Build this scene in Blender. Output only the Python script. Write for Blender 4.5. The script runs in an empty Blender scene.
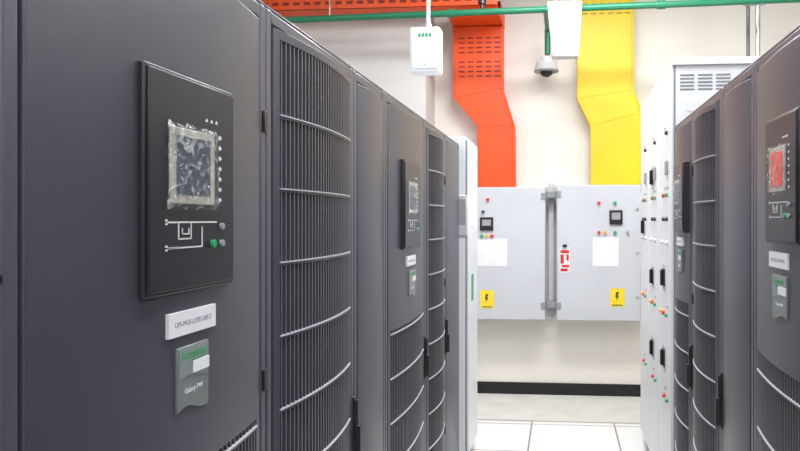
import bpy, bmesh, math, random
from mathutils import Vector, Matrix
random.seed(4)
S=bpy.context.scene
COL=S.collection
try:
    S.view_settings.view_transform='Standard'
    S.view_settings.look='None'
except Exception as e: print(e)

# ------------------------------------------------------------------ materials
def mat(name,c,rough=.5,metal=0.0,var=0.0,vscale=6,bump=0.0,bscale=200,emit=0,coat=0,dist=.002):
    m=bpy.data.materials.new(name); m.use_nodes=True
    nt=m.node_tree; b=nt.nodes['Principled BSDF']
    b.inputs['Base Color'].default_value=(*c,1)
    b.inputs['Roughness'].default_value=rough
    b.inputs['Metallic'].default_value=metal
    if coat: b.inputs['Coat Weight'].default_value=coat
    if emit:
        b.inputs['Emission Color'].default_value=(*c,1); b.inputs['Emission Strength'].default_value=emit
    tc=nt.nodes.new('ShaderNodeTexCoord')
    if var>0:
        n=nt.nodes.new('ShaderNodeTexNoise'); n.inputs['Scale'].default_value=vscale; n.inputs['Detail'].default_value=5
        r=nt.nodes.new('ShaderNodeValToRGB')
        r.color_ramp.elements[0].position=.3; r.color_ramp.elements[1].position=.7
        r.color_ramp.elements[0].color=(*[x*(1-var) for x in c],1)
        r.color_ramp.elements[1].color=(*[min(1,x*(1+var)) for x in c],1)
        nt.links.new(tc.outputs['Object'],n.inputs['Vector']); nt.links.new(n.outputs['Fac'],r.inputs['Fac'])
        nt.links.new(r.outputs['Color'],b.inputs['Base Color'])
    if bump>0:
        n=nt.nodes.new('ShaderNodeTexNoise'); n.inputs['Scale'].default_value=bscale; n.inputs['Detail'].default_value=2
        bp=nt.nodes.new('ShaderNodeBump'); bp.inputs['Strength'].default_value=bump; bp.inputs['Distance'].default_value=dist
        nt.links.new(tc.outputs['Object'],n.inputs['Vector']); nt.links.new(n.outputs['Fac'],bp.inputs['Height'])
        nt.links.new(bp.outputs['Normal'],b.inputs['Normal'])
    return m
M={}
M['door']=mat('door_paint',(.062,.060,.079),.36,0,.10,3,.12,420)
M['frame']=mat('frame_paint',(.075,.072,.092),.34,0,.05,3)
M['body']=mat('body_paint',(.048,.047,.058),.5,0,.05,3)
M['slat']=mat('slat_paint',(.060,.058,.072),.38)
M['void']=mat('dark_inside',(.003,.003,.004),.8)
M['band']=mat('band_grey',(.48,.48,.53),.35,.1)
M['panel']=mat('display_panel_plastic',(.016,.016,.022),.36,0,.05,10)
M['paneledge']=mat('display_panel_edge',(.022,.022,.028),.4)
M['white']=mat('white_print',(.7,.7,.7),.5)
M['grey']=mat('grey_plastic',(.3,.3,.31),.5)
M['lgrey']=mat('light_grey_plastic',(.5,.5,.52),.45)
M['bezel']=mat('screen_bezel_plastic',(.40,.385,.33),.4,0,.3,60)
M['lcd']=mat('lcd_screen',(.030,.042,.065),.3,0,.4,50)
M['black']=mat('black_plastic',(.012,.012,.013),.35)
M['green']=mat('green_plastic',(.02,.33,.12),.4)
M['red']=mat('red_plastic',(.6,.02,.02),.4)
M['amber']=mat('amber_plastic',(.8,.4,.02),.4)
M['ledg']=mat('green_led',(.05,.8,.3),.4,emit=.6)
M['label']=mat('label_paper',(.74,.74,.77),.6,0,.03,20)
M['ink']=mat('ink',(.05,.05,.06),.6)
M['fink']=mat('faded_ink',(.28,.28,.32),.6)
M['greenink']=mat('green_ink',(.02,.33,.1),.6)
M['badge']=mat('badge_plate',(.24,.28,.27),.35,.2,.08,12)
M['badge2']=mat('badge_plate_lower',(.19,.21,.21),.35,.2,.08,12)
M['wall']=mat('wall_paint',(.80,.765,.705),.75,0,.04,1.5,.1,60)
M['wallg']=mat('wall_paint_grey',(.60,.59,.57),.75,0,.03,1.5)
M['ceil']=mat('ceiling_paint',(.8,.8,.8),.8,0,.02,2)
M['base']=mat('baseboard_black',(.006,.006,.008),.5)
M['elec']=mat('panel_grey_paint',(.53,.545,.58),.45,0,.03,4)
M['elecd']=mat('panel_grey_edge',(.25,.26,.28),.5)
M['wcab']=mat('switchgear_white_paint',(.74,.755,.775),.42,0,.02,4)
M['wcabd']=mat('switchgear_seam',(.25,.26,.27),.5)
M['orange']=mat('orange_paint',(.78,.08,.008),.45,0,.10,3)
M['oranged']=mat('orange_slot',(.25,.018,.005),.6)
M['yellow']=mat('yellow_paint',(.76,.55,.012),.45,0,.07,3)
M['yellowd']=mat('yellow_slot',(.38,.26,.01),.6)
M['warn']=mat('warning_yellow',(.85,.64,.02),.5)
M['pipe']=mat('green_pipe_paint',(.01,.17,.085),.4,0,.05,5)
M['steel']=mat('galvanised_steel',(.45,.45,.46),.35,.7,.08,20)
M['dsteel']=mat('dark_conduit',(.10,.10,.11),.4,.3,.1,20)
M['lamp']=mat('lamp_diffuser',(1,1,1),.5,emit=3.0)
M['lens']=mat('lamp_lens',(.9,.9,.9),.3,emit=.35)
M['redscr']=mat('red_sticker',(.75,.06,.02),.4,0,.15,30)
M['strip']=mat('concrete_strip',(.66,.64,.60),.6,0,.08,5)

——

→ Goal of the exercise: Starting with the first line of the data above and ending with the line containing "except Exception as e: print(e)", please restate every line exactly, leaving images out.

→ Exercise solution:
Build this scene in Blender. Output only the Python script. Write for Blender 4.5. The script runs in an empty Blender scene.
import bpy, bmesh, math, random
from mathutils import Vector, Matrix
random.seed(4)
S=bpy.context.scene
COL=S.collection
try:
    S.view_settings.view_transform='Standard'
    S.view_settings.look='None'
except Exception as e: print(e)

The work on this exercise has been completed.